Seigmen still do nocturne better than nearly anyone, and Dissonans protects that flame. “Rosemalt,” brief and weighty, functions as an elegy with the quiet gravity of a candlelit room. Reverb folds around Alex Møklebust’s voice; delay-brushed chords hang in the air like breath in cold light. The backstory—an unwitting tribute to the late Bjørn Opsahl and his unused rosemaling concept—deepens the ache, but it’s the restraint that lingers. “Så Nært” moves in the opposite direction: airy, frictionless, and sincerely balladic, it opens a window in the record, Møklebust softening his grain while the band lets negative space do the lifting. It’s unexpected without feeling opportunistic, a reminder that Seigmen’s heaviness has always included grace.

Elsewhere, the middle stretch sharpens the album’s thesis. “For Min Skyld” and “UVF” pull the camera back to the group’s core mood—those wintry, slow-rolling half-ballads where cymbals bloom like fog and guitars toll with a ritual steadiness. The production favors punch over gloss, a practical choice that suits this material: drums are close and physical, bass forward, effects guitars textural rather than ornamental. Across a tight 45 minutes, the band toggles between attack and afterglow, never letting momentum curdle into monochrome.

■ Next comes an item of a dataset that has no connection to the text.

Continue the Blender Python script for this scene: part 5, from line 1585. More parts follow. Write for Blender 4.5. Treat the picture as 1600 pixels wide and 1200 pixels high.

As a middle chapter, Dissonans carries the burden of propulsion—setting up an ending while refusing mere connective tissue—and it succeeds by treating history as clay. The album honors the abrasive nerve of Seigmen’s earliest work without cosplay, and it keeps the group’s signature melancholic altitude intact. More than anything, it sounds like a band that rediscovered not only discipline but appetite. If Resonans was the return, Dissonans is the risk. The circle narrows; the spark glows hotter.